There's optimism but a lack of confidence in the news industry when it comes to exploiting the iPad, as I wrote yesterday. Conde Nast is doing selectively ambitious projects, and a handful of titles are carefully pushing out sensitively planned apps - aware of the scrutiny of developing for this high-profile platform. (And yes, Samsung Galaxy Tab, and others, will have their day.)

Beyond the traditional media industry, there have been few innovative models for iPad news apps. Flipboard is the highest profile, making a magazine from your feeds. Likewise Pulse famously attracted the ire of the New York Times because of its use of feeds. And then there are the advanced reader tools like Instapaper and Interrupt!on and Reeder, all a new generation of RSS tools.

Matt Webb at design agency Berg was part of the team that worked on a brief from Bonnier, the Swedish media group, to explore reading experiences on touchscreen devices in late 2009. That was clearly quite prescient, because Berg then adapted that work - a publishing platform called Mag+, - for the iPad when it launched in April, subsequently building an iPad version of Popular Science.

There are now five titles on the Mag+ platform, all published every month through the App Store.

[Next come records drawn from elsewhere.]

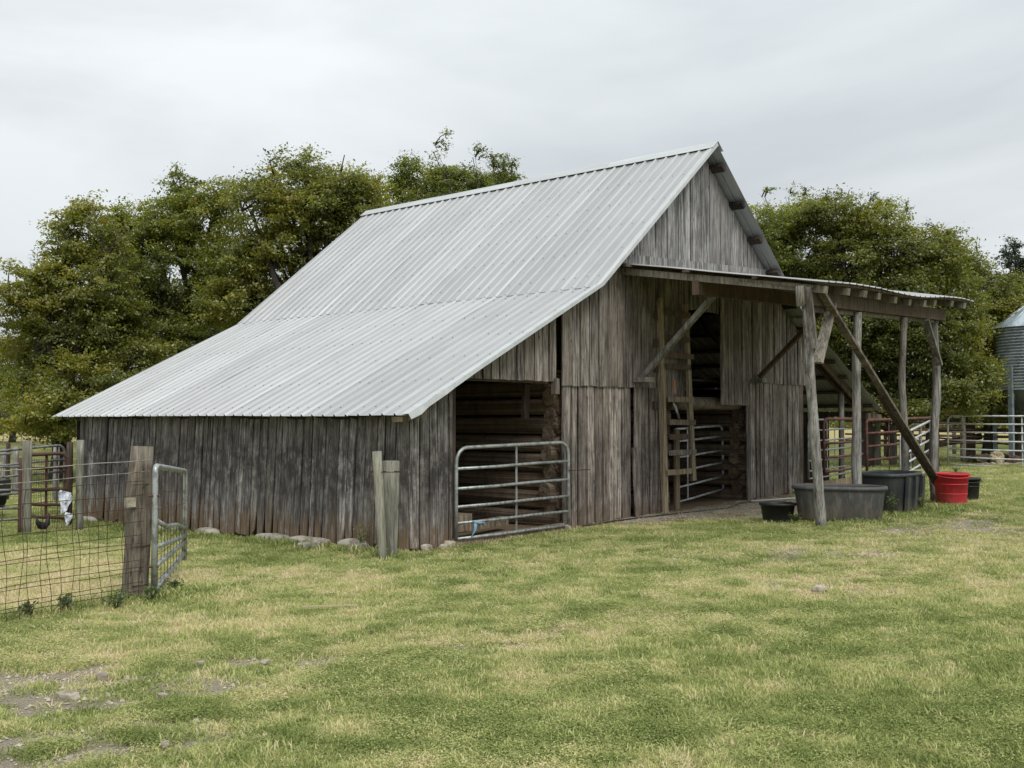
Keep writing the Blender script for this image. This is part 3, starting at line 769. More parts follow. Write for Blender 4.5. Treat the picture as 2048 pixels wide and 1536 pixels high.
# dark block brackets on the wall and braces out to the middle beam
for s in (5.62, 9.78):
    mb = MB(); mb.box((s - .02, .18, 2.40 + (.1 if s > 9 else 0)), (.34, .22, .085)); mb.build('brace_block', W_POST, barn, (s, .2, 2.4))
    zz = .12 if s > 9 else 0
    mb = MB(); mb.beam((s, .22, 2.45 + zz), (s, -1.17, 3.74 + zz), .075, .10, up=(1, 0, 0)); mb.build('brace', W_POST if s < 9 else W_BEAM, barn, (s, .2, 2.4))

# -- porch
def zporch(s, t):
    u = (s - 4.75) / 6.6; v = (.33 - t) / 3.75
    za = 4.33 + .055 * (s - 5.0)
    zb = 3.67 + .27 * max(0, min(1.1, u)) + .035 * math.sin(u * 9) * (.4 if u < .3 else 1)
    return za + (zb - za) * v
S0, S1, TF = 4.72, 11.35, -3.42
for k in range(7):
    a = S0 + k * .96; b = min(a + .96, S1); prof = []
    n = max(1, round((b - a) / .24))
    for j in range(n):
        x = a + j * .24; prof += [(x, 0), (x + .185, 0), (x + .205, .02), (x + .225, .02)]
    prof.append((b + .003, 0)); rows = 8; vs = []; m = len(prof)
    for r in range(rows + 1):
        t = TF + (.32 - TF) * r / rows + (random.uniform(-.02, .02) if r == 0 else 0)
        for x, z in prof:
            xx = x + (.28 * (t - TF) / 3.75)     # the sheets run a little out of square
            vs.append((xx, t, zporch(xx, t) + z + .010 * noise.noise(Vector((xx * 1.3, t, 3))) + .002 * (k % 2)))
    nv = len(vs); vs += [(x, y, z - .003) for x, y, z in vs]; fs = []
    for r in range(rows):
        for q in range(m - 1):
            i = r * m + q; fs += [(i, i + 1, i + m + 1, i + m), (nv + i + 1, nv + i, nv + i + m, nv + i + m + 1)]
        i = r * m; fs += [(i, i + m, nv + i + m, nv + i), (i + m - 1, nv + i + m - 1, nv + i + 2 * m - 1, i + 2 * m - 1)]
    for q in range(m - 1): fs += [(q, nv + q, nv + q + 1, q + 1)]
    mb = MB(); mb.add(vs, fs); mb.build('porch_roof_sheet', M_PORCH, barn, (a, TF, zporch(a, TF)))
# porch purlins under the sheets, and rafters whose sawn ends show at the front
for t in (-3.32, -2.3, -1.1, .05):
    mb = MB(); K = 8
    for k in range(K):
        a = S0 + .1 + (S1 - S0 - .15) * k / K; b = S0 + .1 + (S1 - S0 - .15) * (k + 1) / K
        mb.beam((a, t, zporch(a, t) - .03), (b, t, zporch(b, t) - .03), .09, .035)
    mb.build('porch_purlin', W_BEAM, barn, (S0, t, 4))
for k in range(10):
    s = 4.95 + k * .665 + random.uniform(-.05, .05); tf = -3.34 + random.uniform(-.06, .04)
    mb = MB(); mb.beam((s, tf, zporch(s, tf) - .115), (s + .2, .30, zporch(s + .2, .3) - .125), .085 + random.uniform(0, .03), .105, up=(0, 0, 1))
    mb.build('porch_rafter', W_END, barn, (s, tf, 3.6))
# fascia board under the left edge of the porch, weathered and ragged
mb = MB(); vs = []; K = 22
for k in range(K + 1):
    f = k / K; t = -3.2 + 2.6 * f; z = zporch(4.85, t) - .06
    zb_ = z - .05 - .03 * noise.noise(Vector((f * 17, 2, 1)))
    vs += [(4.86 + .2 * f, t, z), (4.86 + .2 * f, t, zb_), (4.89 + .2 * f, t, z), (4.89 + .2 * f, t, zb_)]
fs = []
for k in range(K):
    i = k * 4; fs += [(i, i + 1, i + 5, i + 4), (i + 3, i + 2, i + 6, i + 7), (i + 1, i + 3, i + 7, i + 5)]
mb.add(vs, fs); mb.build('porch_fascia', W_END, barn, (4.86, -3.2, 3.6))
# beams
mb = MB(); mb.beam((4.66, -3.08, 3.47), (10.66, -3.08, 3.66), .10, .20); mb.build('porch_beam', W_BEAM, barn, (4.66, -3.08, 3.5))
mb = MB(); mb.beam((5.4, -2.98, 3.35), (10.6, -2.98, 3.54), .09, .06); mb.build('porch_beam', W_END, barn, (5.4, -2.98, 3.35), 'pale lower lath of the front beam')
mb = MB(); mb.beam((4.98, -1.2, 3.79), (11.1, -1.2, 4.0), .12, .22); mb.build('porch_beam', W_BEAM, barn, (4.98, -1.2, 3.8))
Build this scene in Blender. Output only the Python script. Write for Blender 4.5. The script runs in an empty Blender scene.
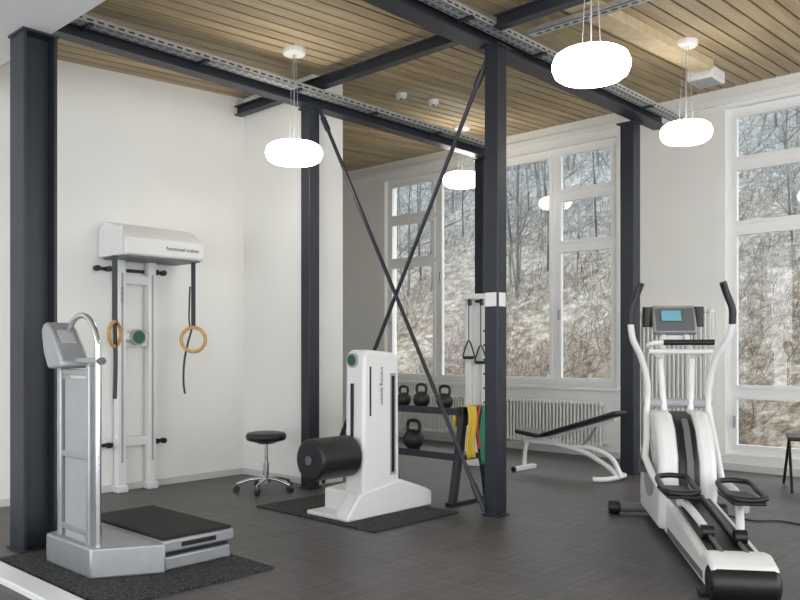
import bpy, bmesh, math, random
from mathutils import Vector, Matrix, Euler, noise
random.seed(7)
scene = bpy.context.scene
COL = scene.collection

# ------------------------------------------------------------------ materials
def mat(name, col, rough=0.5, metal=0.0, var=0.04, scale=8.0, emit=None, estr=0.0, bump=0.0, bscale=60, coat=0.0):
    m = bpy.data.materials.new(name); m.use_nodes = True
    nt = m.node_tree; b = nt.nodes["Principled BSDF"]
    b.inputs["Roughness"].default_value = rough
    b.inputs["Metallic"].default_value = metal
    b.inputs["Coat Weight"].default_value = coat
    tc = nt.nodes.new("ShaderNodeTexCoord")
    n = nt.nodes.new("ShaderNodeTexNoise"); n.inputs["Scale"].default_value = scale
    n.inputs["Detail"].default_value = 4
    nt.links.new(tc.outputs["Object"], n.inputs["Vector"])
    r = nt.nodes.new("ShaderNodeValToRGB")
    r.color_ramp.elements[0].position = 0.3; r.color_ramp.elements[1].position = 0.7
    r.color_ramp.elements[0].color = tuple(max(0, c*(1-var)) for c in col)+(1,)
    r.color_ramp.elements[1].color = tuple(min(1, c*(1+var)) for c in col)+(1,)
    nt.links.new(n.outputs["Fac"], r.inputs["Fac"])
    nt.links.new(r.outputs["Color"], b.inputs["Base Color"])
    if emit:
        b.inputs["Emission Color"].default_value = tuple(emit)+(1,)
        b.inputs["Emission Strength"].default_value = estr
    if bump > 0:
        n2 = nt.nodes.new("ShaderNodeTexNoise"); n2.inputs["Scale"].default_value = bscale
        nt.links.new(tc.outputs["Object"], n2.inputs["Vector"])
        bp = nt.nodes.new("ShaderNodeBump"); bp.inputs["Strength"].default_value = bump
        bp.inputs["Distance"].default_value = 0.01
        nt.links.new(n2.outputs["Fac"], bp.inputs["Height"])
        nt.links.new(bp.outputs["Normal"], b.inputs["Normal"])
    return m

M_wall = mat("plaster_white", (0.86,0.855,0.825), 0.8, var=0.012, scale=3, bump=0.05, bscale=90)
M_wallw = mat("plaster_warm", (0.86,0.855,0.825), 0.8, var=0.012, scale=3, bump=0.05, bscale=90)
M_white = mat("white_powdercoat", (0.80,0.80,0.79), 0.3, var=0.01)
M_frame = mat("window_paint", (0.88,0.89,0.89), 0.4, var=0.01)
M_base = mat("baseboard_paint", (0.62,0.63,0.62), 0.5, var=0.02)
M_steel = mat("dark_painted_steel", (0.020,0.024,0.034), 0.42, var=0.08)
M_black = mat("black_plastic", (0.008,0.008,0.010), 0.4, var=0.1)
M_vinyl = mat("black_vinyl", (0.010,0.011,0.014), 0.4, var=0.1, bump=0.1, bscale=200)
M_rubber = mat("rubber", (0.010,0.010,0.011), 0.75, var=0.15, bump=0.3, bscale=150)
M_iron = mat("cast_iron", (0.013,0.013,0.015), 0.45, var=0.2, bump=0.2, bscale=120)
M_chrome = mat("chrome", (0.70,0.71,0.72), 0.18, 1.0, var=0.02)
M_alu = mat("brushed_aluminium", (0.42,0.43,0.44), 0.42, 0.7, var=0.05, scale=20)
M_panel = mat("matte_silver_panel", (0.40,0.41,0.42), 0.55, 0.3, var=0.04, scale=12)
M_silver = mat("silver_paint", (0.38,0.39,0.41), 0.4, 0.5, var=0.03)
M_zinc = mat("galvanised_zinc", (0.50,0.52,0.53), 0.4, 0.5, var=0.1, scale=30)
M_grey = mat("grey_plastic", (0.13,0.135,0.14), 0.45, var=0.05)
M_lgrey = mat("light_grey_plastic", (0.36,0.37,0.38), 0.45, var=0.04)
M_wood_ring = mat("birch_ring", (0.60,0.34,0.11), 0.4, var=0.2, scale=30)
M_yellow = mat("band_yellow", (0.80,0.55,0.05), 0.6, var=0.08)
M_green = mat("band_green", (0.02,0.26,0.14), 0.6, var=0.08)
M_red = mat("band_red", (0.6,0.06,0.05), 0.6, var=0.08)
M_lcd = mat("lcd_blue", (0.14,0.30,0.37), 0.25, emit=(0.15,0.45,0.55), estr=0.3)
M_lcdg = mat("lcd_green", (0.015,0.05,0.03), 0.25, emit=(0.05,0.4,0.2), estr=0.08)
M_tape = mat("paper_tag", (0.8,0.8,0.78), 0.7, var=0.03)
M_lamp = mat("opal_glass_lit", (0.9,0.88,0.82), 0.3, emit=(1.0,0.95,0.85), estr=12.0)
M_canopy = mat("canopy_white", (0.8,0.8,0.78), 0.4, var=0.01)
M_slot = mat("dark_slot", (0.03,0.03,0.03), 0.7)
M_rad = mat("radiator_enamel", (0.80,0.80,0.76), 0.35, var=0.01)
M_soffit = mat("soffit_white", (0.80,0.80,0.80), 0.8, var=0.01)
M_pine = mat("pine_plain", (0.60,0.48,0.31), 0.6, var=0.12, scale=12)

def floor_mat():
    m = bpy.data.materials.new("woven_vinyl_floor"); m.use_nodes=True
    nt=m.node_tree; b=nt.nodes["Principled BSDF"]
    tc=nt.nodes.new("ShaderNodeTexCoord")
    def stripes(sx,sy):
        q=nt.nodes.new("ShaderNodeMapping"); q.inputs["Scale"].default_value=(sx,sy,1)
        nt.links.new(tc.outputs["Object"],q.inputs["Vector"])
        k=nt.nodes.new("ShaderNodeTexNoise"); k.inputs["Scale"].default_value=1.0; k.inputs["Detail"].default_value=2
        nt.links.new(q.outputs[0],k.inputs["Vector"]); return k
    a=stripes(45,2.0); c=stripes(2.0,45)
    add=nt.nodes.new("ShaderNodeMath"); add.operation='ADD'
    nt.links.new(a.outputs["Fac"],add.inputs[0]); nt.links.new(c.outputs["Fac"],add.inputs[1])
    br=nt.nodes.new("ShaderNodeTexBrick"); br.offset=0; br.inputs["Scale"].default_value=1.0
    br.inputs["Brick Width"].default_value=0.33; br.inputs["Row Height"].default_value=0.33
    br.inputs["Mortar Size"].default_value=0.003
    br.inputs["Color1"].default_value=(1,1,1,1); br.inputs["Color2"].default_value=(0.96,0.96,0.96,1); br.inputs["Mortar"].default_value=(0.88,0.88,0.88,1)
    nt.links.new(tc.outputs["Object"],br.inputs["Vector"])
    half=nt.nodes.new("ShaderNodeMath"); half.operation='MULTIPLY'; half.inputs[1].default_value=0.5
    nt.links.new(add.outputs[0],half.inputs[0])
    rp=nt.nodes.new("ShaderNodeValToRGB")
    rp.color_ramp.elements[0].position=0.35; rp.color_ramp.elements[0].color=(0.046,0.042,0.043,1)
    rp.color_ramp.elements[1].position=0.65; rp.color_ramp.elements[1].color=(0.122,0.113,0.113,1)
    nt.links.new(half.outputs[0],rp.inputs["Fac"])
    mx=nt.nodes.new("ShaderNodeMixRGB"); mx.blend_type='MULTIPLY'; mx.inputs[0].default_value=1
    nt.links.new(rp.outputs[0],mx.inputs[1]); nt.links.new(br.outputs["Color"],mx.inputs[2])
    nt.links.new(mx.outputs[0],b.inputs["Base Color"])
    b.inputs["Roughness"].default_value=0.45
    bp=nt.nodes.new("ShaderNodeBump"); bp.inputs["Strength"].default_value=0.12; bp.inputs["Distance"].default_value=0.004
    nt.links.new(add.outputs[0],bp.inputs["Height"]); nt.links.new(bp.outputs[0],b.inputs["Normal"])
    return m
M_floor=floor_mat()

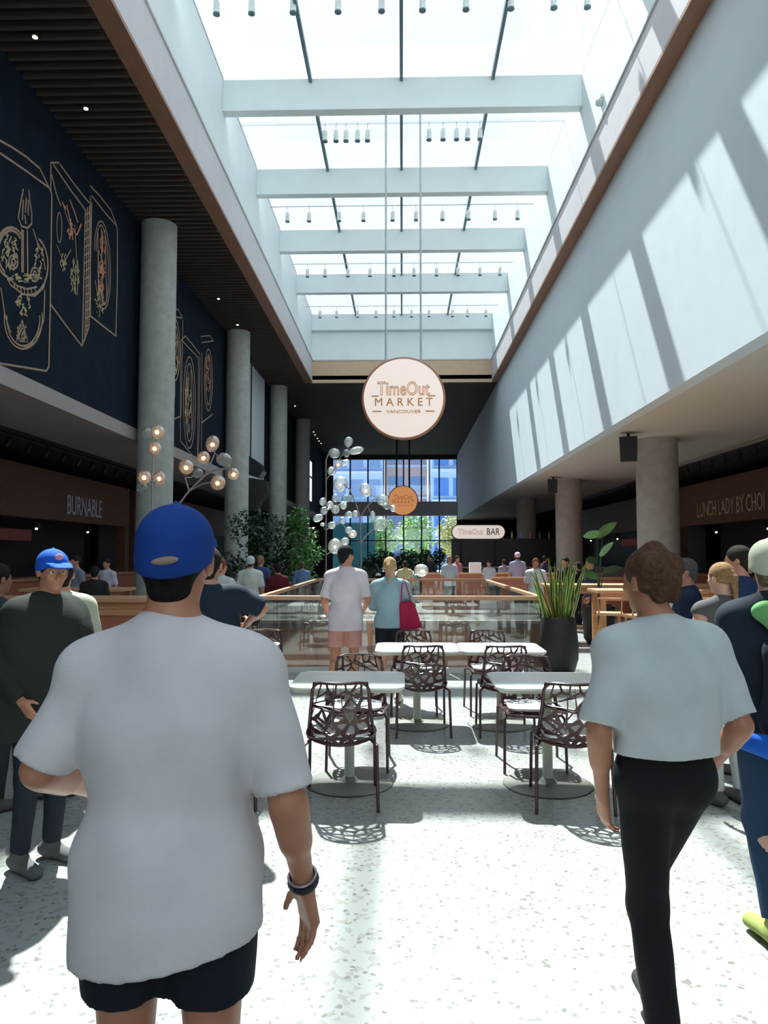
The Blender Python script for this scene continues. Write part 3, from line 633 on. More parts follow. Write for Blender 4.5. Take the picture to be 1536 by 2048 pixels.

With that perspective developing for the iPad and working with a traditional publisher, what's Webb's view on how to approach a publishing strategy for iPad?

"Here's how I'd frame the challenge," he said. "We're in an era where newspapers and magazines have dominated by distribution - that means getting in front of people at WHSmith's where they compete with other magazines and newspapers.

"Now they could be competing with five minutes of a delightful game, a blockbusting TV show, an expert in New York fashion on a custom blog or their own baby photos. That competition is actually between magazines and newspapers and a complex set of different feelings and experiences that are provoked in people.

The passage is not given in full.